AIM OF THE TASK.
Reproduce the listing word for word, leaving every picture behind.

COLLECTED MATERIAL.
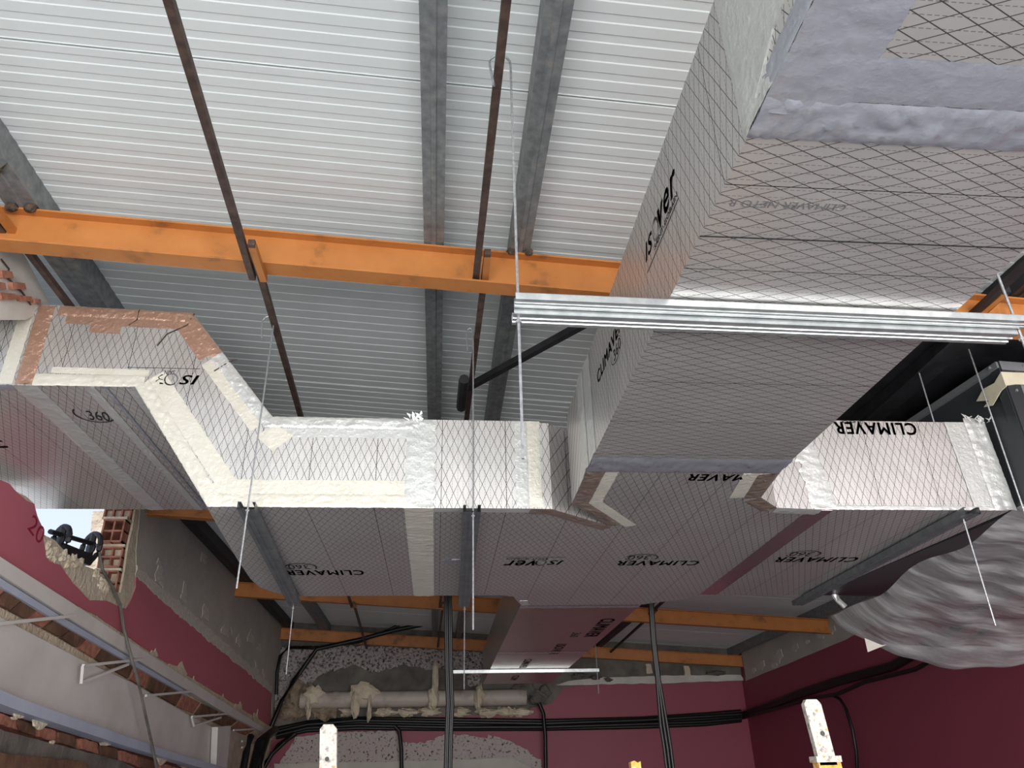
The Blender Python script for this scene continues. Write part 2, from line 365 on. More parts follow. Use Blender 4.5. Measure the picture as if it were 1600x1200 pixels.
for xx, px, q in ((.30, 0, 0), (-1.66, 0, 1)):      # burnt weld lumps where the purlins meet the rafter
    for s in (-1, 1):
        m = MB(); c = V((xx+s*.035, 2.505, bz(xx)+.16)); r = .018 if q == 0 else .026
        rows = [[c+V((math.cos(a*.785)*math.sin(b*.5236)*r*random.uniform(.8, 1.3), math.sin(a*.785)*math.sin(b*.5236)*r*.8, math.cos(b*.5236)*r)) for a in range(8)] for b in range(1, 6)]
        m.grid(rows, closed=True); m.face(rows[0]); m.face(rows[-1]); ob = m.build('weld_lump', 'burnt', D.objects[pl.name] if q else [o for o in D.objects if o.get('label', '').startswith('grey galvanised purlin with a rusty')][0])
# break in the scorched purlin
m = MB(); m.prism([V((-1.725, 2.27, bz(-1.66)+.155)), V((-1.69, 2.30, bz(-1.66)+.153)), V((-1.66, 2.33, bz(-1.66)+.153)), V((-1.595, 2.26, bz(-1.66)+.155)), V((-1.66, 2.31, bz(-1.66)+.153)), V((-1.69, 2.28, bz(-1.66)+.153))], V((0, 0, .006))); m.build('crack', 'burnt', pl)
# brown square tubes along the building, spliced at each rafter
def tubeline(xa, z, spl, label, y0=-3, y1=12, dx=0, mat='brownpipe'):
    t = thing('steel_tube', label, 'tube', 'brown tie tubes under the rafters')
    yy = y0; side = 0
    pts = [y0]+list(spl)+[y1]
    for i in range(len(pts)-1):
        a, b = pts[i]-(.14 if i else 0), pts[i+1]+(.09 if i < len(pts)-2 else 0); o = (i % 2)*.034-.006
        m = MB(); m.tube([V((xa+o+dx*a, a, z)), V((xa+o+dx*b, b, z))], .0175, square=True); m.build('tube_length', mat, t)
        if i: m = MB(); m.tube([V((xa+o+dx*(a), a+.02, z)), V((xa+o+dx*a, a+.24, z))], .0182, square=True); m.build('orange_stub', 'orange', t)
    return t
tubeline(-.668, 1.800, (2.5, 6.1, 8.9), 'brown square tube running back from the top left, hooked by the leftmost rod', dx=-.034)
tubeline(.170, 1.795, (2.5, 6.1, 8.9), 'brown square tube in the middle carrying the long hooked rod', dx=-.017)
tubeline(-1.715, 1.955, (2.5, 6.1), 'brown square tube beside the scorched purlin at the far left', y1=8)
tubeline(2.12, 1.70, (2.5, 6.1, 8.9), 'dark square tube right of the wide duct', dx=.11/3, mat='blacksteel')
# diagonal brace
t = thing('diagonal_brace', 'black steel brace slanting from the middle tube up to the wide duct', 'brace')
m = MB(); m.tube([V((.105, 3.47, 1.77)), V((1.15, 2.11, 1.77))], .022, square=True); m.build('bar', 'blacksteel', t)
m = MB(); m.tube([V((.10, 3.3, 1.74)), V((.095, 3.62, 1.74))], .026, 8); m.build('end_bracket', 'blacksteel', t)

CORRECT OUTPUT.
The Blender Python script for this scene continues. Write part 2, from line 365 on. More parts follow. Use Blender 4.5. Measure the picture as if it were 1600x1200 pixels.
for xx, px, q in ((.30, 0, 0), (-1.66, 0, 1)):      # burnt weld lumps where the purlins meet the rafter
    for s in (-1, 1):
        m = MB(); c = V((xx+s*.035, 2.505, bz(xx)+.16)); r = .018 if q == 0 else .026
        rows = [[c+V((math.cos(a*.785)*math.sin(b*.5236)*r*random.uniform(.8, 1.3), math.sin(a*.785)*math.sin(b*.5236)*r*.8, math.cos(b*.5236)*r)) for a in range(8)] for b in range(1, 6)]
        m.grid(rows, closed=True); m.face(rows[0]); m.face(rows[-1]); ob = m.build('weld_lump', 'burnt', D.objects[pl.name] if q else [o for o in D.objects if o.get('label', '').startswith('grey galvanised purlin with a rusty')][0])
# break in the scorched purlin
m = MB(); m.prism([V((-1.725, 2.27, bz(-1.66)+.155)), V((-1.69, 2.30, bz(-1.66)+.153)), V((-1.66, 2.33, bz(-1.66)+.153)), V((-1.595, 2.26, bz(-1.66)+.155)), V((-1.66, 2.31, bz(-1.66)+.153)), V((-1.69, 2.28, bz(-1.66)+.153))], V((0, 0, .006))); m.build('crack', 'burnt', pl)
# brown square tubes along the building, spliced at each rafter
def tubeline(xa, z, spl, label, y0=-3, y1=12, dx=0, mat='brownpipe'):
    t = thing('steel_tube', label, 'tube', 'brown tie tubes under the rafters')
    yy = y0; side = 0
    pts = [y0]+list(spl)+[y1]
    for i in range(len(pts)-1):
        a, b = pts[i]-(.14 if i else 0), pts[i+1]+(.09 if i < len(pts)-2 else 0); o = (i % 2)*.034-.006
        m = MB(); m.tube([V((xa+o+dx*a, a, z)), V((xa+o+dx*b, b, z))], .0175, square=True); m.build('tube_length', mat, t)
        if i: m = MB(); m.tube([V((xa+o+dx*(a), a+.02, z)), V((xa+o+dx*a, a+.24, z))], .0182, square=True); m.build('orange_stub', 'orange', t)
    return t
tubeline(-.668, 1.800, (2.5, 6.1, 8.9), 'brown square tube running back from the top left, hooked by the leftmost rod', dx=-.034)
tubeline(.170, 1.795, (2.5, 6.1, 8.9), 'brown square tube in the middle carrying the long hooked rod', dx=-.017)
tubeline(-1.715, 1.955, (2.5, 6.1), 'brown square tube beside the scorched purlin at the far left', y1=8)
tubeline(2.12, 1.70, (2.5, 6.1, 8.9), 'dark square tube right of the wide duct', dx=.11/3, mat='blacksteel')
# diagonal brace
t = thing('diagonal_brace', 'black steel brace slanting from the middle tube up to the wide duct', 'brace')
m = MB(); m.tube([V((.105, 3.47, 1.77)), V((1.15, 2.11, 1.77))], .022, square=True); m.build('bar', 'blacksteel', t)
m = MB(); m.tube([V((.10, 3.3, 1.74)), V((.095, 3.62, 1.74))], .026, 8); m.build('end_bracket', 'blacksteel', t)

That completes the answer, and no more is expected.